Gli interventi precipitati in Libia hanno creato una destabilizzazione disastrosa. I migranti che si trovano in questo momento di crisi in Libia vengono manipolati da varie forze soprattutto non-statali e senza molti scrupoli. Si pone quindi il problema per la comunità internazionale di come gestire i migranti in queste situazioni di crisi e impossibilitati di ritornare al loro Paese. Se la priorità è di salvare vite, questi migranti non possono essere lasciati nelle mani dei loro aguzzini. Tuttavia la volontà politica di risolvere la crisi medio-orientale, che ha conseguenze pratiche in varie regioni anche lontane geograficamente, non mi pare molto evidente. La complessità della situazione è enorme perché vi giocano potenze globali, competitività religiosa tra sunniti e sciiti, conflitto tra governi ed opposizioni. La situazione non cambierà finché la volontà politica non si deciderà a metter fine alla violenza.

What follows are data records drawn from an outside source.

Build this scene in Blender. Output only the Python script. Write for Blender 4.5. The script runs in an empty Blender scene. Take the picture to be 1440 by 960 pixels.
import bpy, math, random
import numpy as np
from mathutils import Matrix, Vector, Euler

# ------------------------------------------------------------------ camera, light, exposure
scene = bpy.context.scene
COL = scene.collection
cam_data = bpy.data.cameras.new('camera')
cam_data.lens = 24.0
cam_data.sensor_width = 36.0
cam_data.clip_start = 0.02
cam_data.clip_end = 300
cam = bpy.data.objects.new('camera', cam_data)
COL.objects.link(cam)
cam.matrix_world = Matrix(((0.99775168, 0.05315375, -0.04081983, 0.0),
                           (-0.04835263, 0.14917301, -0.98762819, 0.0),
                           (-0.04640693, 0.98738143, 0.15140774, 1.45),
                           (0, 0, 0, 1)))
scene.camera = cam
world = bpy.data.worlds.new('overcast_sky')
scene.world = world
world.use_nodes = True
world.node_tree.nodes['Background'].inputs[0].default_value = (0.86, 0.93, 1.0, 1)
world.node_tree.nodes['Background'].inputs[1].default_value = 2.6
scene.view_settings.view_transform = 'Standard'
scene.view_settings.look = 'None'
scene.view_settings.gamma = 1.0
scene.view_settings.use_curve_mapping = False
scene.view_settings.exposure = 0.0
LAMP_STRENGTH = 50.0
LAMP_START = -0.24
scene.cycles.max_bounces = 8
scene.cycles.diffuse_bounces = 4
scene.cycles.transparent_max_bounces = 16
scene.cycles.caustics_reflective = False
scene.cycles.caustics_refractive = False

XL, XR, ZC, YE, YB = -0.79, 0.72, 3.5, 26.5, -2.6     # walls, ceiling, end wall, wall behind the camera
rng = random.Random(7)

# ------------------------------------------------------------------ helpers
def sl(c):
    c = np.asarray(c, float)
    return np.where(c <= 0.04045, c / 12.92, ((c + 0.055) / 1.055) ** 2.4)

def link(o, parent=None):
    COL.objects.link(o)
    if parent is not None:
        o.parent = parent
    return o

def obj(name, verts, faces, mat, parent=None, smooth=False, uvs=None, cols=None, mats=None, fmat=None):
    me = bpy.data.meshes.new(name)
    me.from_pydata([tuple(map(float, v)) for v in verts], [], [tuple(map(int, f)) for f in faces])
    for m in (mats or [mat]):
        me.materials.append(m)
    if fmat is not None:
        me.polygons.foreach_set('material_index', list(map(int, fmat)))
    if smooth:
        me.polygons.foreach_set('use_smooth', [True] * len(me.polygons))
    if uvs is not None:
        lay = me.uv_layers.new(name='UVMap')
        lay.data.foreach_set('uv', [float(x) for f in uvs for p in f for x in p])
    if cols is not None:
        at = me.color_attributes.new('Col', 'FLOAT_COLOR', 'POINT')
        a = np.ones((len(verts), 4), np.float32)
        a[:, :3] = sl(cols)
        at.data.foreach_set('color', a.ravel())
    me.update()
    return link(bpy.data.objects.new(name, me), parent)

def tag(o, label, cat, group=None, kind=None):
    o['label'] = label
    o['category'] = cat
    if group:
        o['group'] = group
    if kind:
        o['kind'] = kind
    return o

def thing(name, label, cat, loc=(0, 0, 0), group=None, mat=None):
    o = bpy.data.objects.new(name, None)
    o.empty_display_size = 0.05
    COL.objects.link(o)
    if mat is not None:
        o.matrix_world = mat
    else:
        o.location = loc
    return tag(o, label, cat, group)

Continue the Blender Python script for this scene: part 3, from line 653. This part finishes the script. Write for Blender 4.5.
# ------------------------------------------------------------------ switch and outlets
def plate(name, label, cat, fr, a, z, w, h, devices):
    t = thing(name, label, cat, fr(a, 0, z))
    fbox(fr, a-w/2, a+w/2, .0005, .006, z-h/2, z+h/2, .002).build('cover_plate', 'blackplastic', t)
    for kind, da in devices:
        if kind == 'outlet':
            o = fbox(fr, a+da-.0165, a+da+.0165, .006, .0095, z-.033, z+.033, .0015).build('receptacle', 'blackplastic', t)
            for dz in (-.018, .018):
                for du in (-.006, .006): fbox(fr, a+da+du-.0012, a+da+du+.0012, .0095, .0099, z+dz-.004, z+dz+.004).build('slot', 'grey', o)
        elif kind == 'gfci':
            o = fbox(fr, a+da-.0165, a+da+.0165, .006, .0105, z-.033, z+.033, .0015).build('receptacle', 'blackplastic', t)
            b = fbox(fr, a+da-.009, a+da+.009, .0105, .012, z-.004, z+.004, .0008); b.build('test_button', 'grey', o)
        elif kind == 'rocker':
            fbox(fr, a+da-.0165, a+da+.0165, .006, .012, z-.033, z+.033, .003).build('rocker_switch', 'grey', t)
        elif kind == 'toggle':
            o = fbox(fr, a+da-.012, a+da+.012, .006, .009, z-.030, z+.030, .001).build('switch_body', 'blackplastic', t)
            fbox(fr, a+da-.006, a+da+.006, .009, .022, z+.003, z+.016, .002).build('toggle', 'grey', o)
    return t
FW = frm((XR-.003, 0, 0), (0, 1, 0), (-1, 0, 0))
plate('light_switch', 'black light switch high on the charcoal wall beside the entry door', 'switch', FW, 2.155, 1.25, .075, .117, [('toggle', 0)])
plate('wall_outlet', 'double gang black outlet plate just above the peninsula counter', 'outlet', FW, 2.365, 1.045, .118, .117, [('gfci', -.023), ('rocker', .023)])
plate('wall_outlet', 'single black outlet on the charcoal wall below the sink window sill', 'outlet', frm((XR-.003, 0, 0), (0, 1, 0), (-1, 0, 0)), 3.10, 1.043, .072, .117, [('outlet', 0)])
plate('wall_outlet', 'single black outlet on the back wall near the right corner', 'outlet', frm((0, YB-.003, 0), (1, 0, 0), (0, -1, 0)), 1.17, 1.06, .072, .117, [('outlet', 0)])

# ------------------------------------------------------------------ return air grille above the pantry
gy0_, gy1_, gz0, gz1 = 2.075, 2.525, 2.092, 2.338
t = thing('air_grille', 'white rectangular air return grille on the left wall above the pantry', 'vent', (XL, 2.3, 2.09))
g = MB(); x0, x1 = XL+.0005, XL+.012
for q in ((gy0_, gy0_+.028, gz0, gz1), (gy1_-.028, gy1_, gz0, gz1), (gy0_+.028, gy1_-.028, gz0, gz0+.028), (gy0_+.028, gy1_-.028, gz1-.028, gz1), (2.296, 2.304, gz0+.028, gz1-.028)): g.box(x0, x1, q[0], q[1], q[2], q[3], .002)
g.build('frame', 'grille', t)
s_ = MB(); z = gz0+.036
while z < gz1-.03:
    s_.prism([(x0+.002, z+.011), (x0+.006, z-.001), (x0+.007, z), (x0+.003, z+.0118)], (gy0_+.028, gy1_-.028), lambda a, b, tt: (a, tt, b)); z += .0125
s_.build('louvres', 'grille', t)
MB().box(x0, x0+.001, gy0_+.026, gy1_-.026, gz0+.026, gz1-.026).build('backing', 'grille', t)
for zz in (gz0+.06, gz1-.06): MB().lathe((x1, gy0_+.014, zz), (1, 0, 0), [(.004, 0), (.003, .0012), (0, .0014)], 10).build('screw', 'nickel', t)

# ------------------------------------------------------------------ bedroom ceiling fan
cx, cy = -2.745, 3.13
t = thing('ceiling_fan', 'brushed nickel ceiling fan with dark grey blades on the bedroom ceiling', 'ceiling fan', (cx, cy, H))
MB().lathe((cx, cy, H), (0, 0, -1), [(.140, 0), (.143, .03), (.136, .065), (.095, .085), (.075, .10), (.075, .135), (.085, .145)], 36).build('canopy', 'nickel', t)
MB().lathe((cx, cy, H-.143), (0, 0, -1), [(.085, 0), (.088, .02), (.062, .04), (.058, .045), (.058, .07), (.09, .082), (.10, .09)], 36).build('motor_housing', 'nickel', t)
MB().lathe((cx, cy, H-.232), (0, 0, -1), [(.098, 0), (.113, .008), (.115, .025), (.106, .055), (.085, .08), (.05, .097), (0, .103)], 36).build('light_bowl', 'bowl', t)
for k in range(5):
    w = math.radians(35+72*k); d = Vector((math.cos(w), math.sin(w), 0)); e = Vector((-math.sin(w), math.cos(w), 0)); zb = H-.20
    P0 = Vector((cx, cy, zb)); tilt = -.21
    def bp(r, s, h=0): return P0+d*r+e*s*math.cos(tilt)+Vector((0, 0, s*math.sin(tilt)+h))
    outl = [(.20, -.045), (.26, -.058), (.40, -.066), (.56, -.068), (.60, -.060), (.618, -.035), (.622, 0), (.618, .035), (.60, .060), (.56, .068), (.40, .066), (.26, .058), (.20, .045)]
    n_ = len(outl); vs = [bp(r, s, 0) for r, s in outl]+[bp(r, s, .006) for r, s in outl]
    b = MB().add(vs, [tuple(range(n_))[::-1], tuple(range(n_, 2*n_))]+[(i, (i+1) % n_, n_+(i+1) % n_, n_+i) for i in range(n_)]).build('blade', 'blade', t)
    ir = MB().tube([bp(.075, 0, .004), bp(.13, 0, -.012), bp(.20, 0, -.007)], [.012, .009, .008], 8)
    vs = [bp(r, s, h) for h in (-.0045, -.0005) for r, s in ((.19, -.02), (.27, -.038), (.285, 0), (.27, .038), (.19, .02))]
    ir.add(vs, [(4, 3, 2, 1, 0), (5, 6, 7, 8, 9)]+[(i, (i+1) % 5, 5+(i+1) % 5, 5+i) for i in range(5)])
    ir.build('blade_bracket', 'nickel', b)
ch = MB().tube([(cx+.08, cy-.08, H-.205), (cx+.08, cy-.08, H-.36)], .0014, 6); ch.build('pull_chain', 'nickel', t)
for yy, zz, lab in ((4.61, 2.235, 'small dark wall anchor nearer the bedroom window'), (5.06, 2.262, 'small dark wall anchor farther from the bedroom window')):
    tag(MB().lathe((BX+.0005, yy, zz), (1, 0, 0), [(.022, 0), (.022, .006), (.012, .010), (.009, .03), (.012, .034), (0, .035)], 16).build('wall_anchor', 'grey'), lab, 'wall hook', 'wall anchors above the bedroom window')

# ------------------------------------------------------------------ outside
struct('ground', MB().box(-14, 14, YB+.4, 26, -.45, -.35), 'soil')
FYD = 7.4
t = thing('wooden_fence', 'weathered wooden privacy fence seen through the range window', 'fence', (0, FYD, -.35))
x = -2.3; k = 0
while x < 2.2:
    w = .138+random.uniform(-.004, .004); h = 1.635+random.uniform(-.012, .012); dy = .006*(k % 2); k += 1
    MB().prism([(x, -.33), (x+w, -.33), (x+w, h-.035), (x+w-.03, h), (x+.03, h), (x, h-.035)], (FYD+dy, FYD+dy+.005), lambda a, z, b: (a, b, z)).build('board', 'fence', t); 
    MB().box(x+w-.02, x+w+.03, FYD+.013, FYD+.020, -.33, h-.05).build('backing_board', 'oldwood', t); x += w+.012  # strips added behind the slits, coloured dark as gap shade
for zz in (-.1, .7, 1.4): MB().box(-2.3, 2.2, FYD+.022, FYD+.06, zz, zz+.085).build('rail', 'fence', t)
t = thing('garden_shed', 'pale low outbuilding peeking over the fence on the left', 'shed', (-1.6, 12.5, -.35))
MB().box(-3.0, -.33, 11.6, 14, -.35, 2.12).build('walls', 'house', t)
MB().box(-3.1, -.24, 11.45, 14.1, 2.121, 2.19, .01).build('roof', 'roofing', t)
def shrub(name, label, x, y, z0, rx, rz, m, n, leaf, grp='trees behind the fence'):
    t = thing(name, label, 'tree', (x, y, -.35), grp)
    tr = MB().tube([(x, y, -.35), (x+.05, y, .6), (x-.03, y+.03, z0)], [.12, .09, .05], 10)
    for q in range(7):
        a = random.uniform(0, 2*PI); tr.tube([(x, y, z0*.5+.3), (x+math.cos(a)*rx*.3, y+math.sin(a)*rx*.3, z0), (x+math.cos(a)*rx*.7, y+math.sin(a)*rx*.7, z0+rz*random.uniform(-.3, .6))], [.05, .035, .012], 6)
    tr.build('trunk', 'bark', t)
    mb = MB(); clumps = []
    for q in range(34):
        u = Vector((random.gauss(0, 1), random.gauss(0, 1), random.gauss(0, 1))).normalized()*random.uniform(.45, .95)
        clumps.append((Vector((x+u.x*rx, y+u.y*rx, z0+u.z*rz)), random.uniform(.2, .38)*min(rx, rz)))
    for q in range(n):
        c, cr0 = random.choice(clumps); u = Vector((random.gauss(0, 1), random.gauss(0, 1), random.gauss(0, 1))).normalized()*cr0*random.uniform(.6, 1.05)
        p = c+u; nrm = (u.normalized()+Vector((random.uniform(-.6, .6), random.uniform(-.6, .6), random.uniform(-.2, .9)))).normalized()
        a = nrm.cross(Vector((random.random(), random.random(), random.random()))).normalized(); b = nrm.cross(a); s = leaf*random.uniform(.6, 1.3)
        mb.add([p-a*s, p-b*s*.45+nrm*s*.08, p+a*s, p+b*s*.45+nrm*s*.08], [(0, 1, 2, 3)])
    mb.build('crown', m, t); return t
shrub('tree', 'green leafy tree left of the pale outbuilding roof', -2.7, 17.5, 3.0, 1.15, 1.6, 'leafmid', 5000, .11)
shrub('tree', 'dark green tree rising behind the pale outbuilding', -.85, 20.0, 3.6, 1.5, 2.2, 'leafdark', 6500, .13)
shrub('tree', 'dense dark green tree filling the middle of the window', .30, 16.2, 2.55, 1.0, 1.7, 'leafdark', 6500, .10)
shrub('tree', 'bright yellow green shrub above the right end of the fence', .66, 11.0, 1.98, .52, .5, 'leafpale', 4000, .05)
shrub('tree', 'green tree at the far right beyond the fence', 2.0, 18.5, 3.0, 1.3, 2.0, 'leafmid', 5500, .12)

D’accordo, ma chi dovrebbe agire in Libia? l’Italia secondo lei potrebbe assumere un’iniziativa autonoma?
L’esperienza anche recente mostra che interventi unilaterali creano più problemi di quanti ne risolvono. L’azione della comunità internazionale dovrà, se ritenuta la via necessaria per risolvere i flussi continui verso l’Italia, essere fatta attraverso i meccanismi che si è data come l’Assemblea e il Consiglio di Sicurezza delle Nazioni Unite. Le migrazioni non sono un fenomeno isolato, ma parte dei conflitti in corso e delle crisi interne alle società attorno al Mediterraneo. E queste dovranno essere parte integrante di ogni eventuale proposta di soluzione.

Renzi ha detto che il governo sta lavorando perché il consiglio europeo “si svolga entro la settimana e produca risultanze pratiche”. Lei cosa auspica?
Non sarà facile individuare misure pratiche che non si limitino al solito discorso di maggior controllo. Mi auguro che si legga il fenomeno migrazioni nel suo contesto socio-politico più ampio e che si opti per un negoziato inclusivo tra Paesi di partenza e destinazione.